> _Information shown_:
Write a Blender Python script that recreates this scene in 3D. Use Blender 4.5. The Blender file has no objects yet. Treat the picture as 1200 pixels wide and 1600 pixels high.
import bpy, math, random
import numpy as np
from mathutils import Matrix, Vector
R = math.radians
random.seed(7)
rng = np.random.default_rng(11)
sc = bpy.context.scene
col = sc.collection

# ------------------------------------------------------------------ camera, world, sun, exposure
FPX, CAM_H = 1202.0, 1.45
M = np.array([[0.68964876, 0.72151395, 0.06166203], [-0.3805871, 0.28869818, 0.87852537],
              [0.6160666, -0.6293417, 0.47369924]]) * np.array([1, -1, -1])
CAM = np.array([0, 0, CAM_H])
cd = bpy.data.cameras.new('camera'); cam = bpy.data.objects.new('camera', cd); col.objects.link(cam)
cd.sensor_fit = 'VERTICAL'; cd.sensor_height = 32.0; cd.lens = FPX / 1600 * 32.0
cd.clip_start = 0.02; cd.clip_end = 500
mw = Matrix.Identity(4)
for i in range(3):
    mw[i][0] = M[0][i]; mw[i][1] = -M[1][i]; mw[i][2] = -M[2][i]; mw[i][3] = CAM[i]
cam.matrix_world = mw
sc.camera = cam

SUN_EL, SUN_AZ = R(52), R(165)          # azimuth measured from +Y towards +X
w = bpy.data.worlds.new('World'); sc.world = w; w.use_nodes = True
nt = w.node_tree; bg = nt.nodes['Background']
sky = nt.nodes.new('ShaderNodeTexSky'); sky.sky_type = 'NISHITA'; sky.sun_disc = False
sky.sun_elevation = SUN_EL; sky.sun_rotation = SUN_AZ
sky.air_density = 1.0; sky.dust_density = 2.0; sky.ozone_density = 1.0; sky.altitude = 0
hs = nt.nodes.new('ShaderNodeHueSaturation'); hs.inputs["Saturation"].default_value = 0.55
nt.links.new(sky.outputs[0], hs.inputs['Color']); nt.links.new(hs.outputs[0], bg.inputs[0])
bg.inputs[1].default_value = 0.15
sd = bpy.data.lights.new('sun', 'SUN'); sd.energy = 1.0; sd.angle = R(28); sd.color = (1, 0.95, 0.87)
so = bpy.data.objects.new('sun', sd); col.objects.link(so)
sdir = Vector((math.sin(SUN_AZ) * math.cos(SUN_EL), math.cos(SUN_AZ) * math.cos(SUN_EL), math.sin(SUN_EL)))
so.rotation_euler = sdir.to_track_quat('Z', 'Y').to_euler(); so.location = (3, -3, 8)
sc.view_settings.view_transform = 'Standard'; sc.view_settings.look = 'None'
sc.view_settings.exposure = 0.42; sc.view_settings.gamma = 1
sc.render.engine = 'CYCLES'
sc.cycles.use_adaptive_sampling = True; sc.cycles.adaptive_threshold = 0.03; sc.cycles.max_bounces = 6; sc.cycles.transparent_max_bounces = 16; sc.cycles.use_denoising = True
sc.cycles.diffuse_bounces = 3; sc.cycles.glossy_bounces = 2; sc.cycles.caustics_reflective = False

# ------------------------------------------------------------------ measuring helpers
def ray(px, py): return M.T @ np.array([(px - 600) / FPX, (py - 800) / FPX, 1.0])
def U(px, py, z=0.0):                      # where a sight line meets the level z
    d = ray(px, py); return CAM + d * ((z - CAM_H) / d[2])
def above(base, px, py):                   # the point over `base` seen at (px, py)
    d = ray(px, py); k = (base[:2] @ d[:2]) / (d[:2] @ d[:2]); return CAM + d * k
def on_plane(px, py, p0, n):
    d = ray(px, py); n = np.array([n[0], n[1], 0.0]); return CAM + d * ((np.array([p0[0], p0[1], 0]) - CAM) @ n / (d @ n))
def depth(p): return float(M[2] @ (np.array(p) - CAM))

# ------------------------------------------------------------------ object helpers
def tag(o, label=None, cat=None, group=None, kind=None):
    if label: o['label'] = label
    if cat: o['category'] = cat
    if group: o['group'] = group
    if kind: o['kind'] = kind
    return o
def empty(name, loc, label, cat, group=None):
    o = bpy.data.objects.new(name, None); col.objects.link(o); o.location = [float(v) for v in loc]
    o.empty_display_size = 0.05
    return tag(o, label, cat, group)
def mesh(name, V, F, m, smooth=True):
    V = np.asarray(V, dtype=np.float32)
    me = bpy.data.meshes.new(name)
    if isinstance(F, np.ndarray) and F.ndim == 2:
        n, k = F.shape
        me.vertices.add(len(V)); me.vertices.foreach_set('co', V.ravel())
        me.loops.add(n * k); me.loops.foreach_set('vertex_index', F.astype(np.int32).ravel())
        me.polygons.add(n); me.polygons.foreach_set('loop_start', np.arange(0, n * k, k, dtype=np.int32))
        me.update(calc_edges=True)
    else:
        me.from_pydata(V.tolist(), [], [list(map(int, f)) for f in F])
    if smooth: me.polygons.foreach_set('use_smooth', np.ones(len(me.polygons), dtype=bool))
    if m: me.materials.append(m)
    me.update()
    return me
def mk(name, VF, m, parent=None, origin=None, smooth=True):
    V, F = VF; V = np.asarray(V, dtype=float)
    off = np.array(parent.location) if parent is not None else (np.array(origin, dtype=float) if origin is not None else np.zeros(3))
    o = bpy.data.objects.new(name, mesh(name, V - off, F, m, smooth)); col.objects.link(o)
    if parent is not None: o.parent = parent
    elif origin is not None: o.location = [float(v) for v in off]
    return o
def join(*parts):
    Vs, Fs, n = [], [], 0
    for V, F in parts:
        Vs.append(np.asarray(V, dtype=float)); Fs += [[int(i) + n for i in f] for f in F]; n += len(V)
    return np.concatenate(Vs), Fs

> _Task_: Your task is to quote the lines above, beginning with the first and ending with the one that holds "sc.camera = cam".

> _Worked answer_:
Write a Blender Python script that recreates this scene in 3D. Use Blender 4.5. The Blender file has no objects yet. Treat the picture as 1200 pixels wide and 1600 pixels high.
import bpy, math, random
import numpy as np
from mathutils import Matrix, Vector
R = math.radians
random.seed(7)
rng = np.random.default_rng(11)
sc = bpy.context.scene
col = sc.collection

# ------------------------------------------------------------------ camera, world, sun, exposure
FPX, CAM_H = 1202.0, 1.45
M = np.array([[0.68964876, 0.72151395, 0.06166203], [-0.3805871, 0.28869818, 0.87852537],
              [0.6160666, -0.6293417, 0.47369924]]) * np.array([1, -1, -1])
CAM = np.array([0, 0, CAM_H])
cd = bpy.data.cameras.new('camera'); cam = bpy.data.objects.new('camera', cd); col.objects.link(cam)
cd.sensor_fit = 'VERTICAL'; cd.sensor_height = 32.0; cd.lens = FPX / 1600 * 32.0
cd.clip_start = 0.02; cd.clip_end = 500
mw = Matrix.Identity(4)
for i in range(3):
    mw[i][0] = M[0][i]; mw[i][1] = -M[1][i]; mw[i][2] = -M[2][i]; mw[i][3] = CAM[i]
cam.matrix_world = mw
sc.camera = cam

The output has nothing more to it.